IN Brief:
- Exchange For Change has confirmed new retailer support measures for the UK deposit return scheme.
- The package includes expanded exemption criteria and £60m in grants for reverse vending machines.
- The measures add operational detail to the return network that beverage producers will use from October 2027.
Exchange For Change has confirmed a new package of retailer support measures for the UK deposit return scheme, including expanded exemption criteria and £60m in grant funding for reverse vending machines.
The organisation is responsible for delivering the DRS for single-use plastic and metal drinks containers across England, Scotland, and Northern Ireland. The scheme is due to launch in October 2027 and will require consumers to pay a refundable deposit on eligible containers.
Under existing regulations, retailers in urban areas with a retail footprint below 100m² are automatically exempt from operating a return point. The updated framework allows urban retailers with a sales area between 100m² and 199m², and rural retailers with less than 200m² of sales space, to apply for a size-based exemption.
Additional exemptions may be granted where proximity to another return point, heritage or listed building restrictions, access limitations, or lack of utilities make participation difficult. Grocery retailers with more than 200m² of retail space can still apply for exemptions, although the framework keeps a presumption against granting exemptions to stores at or above that size.
The £60m grant programme will support reverse vending machine installation at up to 10,000 small independent retail sites across England, Scotland, and Northern Ireland. Eligible retailers will be able to access £6,000 per site, paid in three annual instalments of £2,000 following installation.
The support measures follow the publication of the return handling fee structure. Manual return points will receive 3p per container returned, while automated return points will receive 5p per container for up to 225,000 eligible containers returned annually, with a 1.3p fee applying above that threshold.
Beverage producers are already preparing for detailed DRS packaging specifications, including container eligibility, barcode rules, registration requirements, and identification by return infrastructure. Those design requirements are now being matched by more detail on the physical return network, where collection density, reverse vending capacity, storage, and handling fees will influence how the system operates.
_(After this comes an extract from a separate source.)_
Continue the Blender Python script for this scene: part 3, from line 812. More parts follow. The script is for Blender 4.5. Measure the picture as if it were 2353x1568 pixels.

The return point framework will shape how containers move after use. A bottle or can must now be designed not only for filling, shelf presentation, transport, and consumption, but also for recognition, return, counting, consolidation, and recycling. Poor alignment between pack design and return infrastructure could create rejected containers, data errors, refund problems, or lower-quality material recovery.
The support package also affects recycled material strategy. Deposit systems are expected to improve the quality and traceability of recovered PET and aluminium, supporting stronger closed-loop recycling where sorting and reprocessing capacity can keep pace. Certification of food-safe PET sorting systems in other European deposit markets has already shown how return schemes are being judged by material quality as well as collection volume.
Retailer exemptions will need careful calibration. A dense return network supports consumer convenience and higher return rates, while poorly supported participation can create operational problems for smaller sites. Reverse vending machines require floor space, power, maintenance, staff training, and secure handling of containers. Manual returns create labour and storage demands of their own.
The grant programme should reduce some barriers for smaller independent retailers, but it also shows the scale of the build still required before October 2027. Producers will need to align packaging updates, data registration, artwork cycles, retailer communication, and recycled material planning while the return infrastructure is still being finalised.
Deposit return is moving from policy design into operational delivery. The latest measures give beverage manufacturers and retailers more detail on the system they will be expected to use, while leaving the harder task of execution across thousands of return points, millions of containers, and multiple national markets.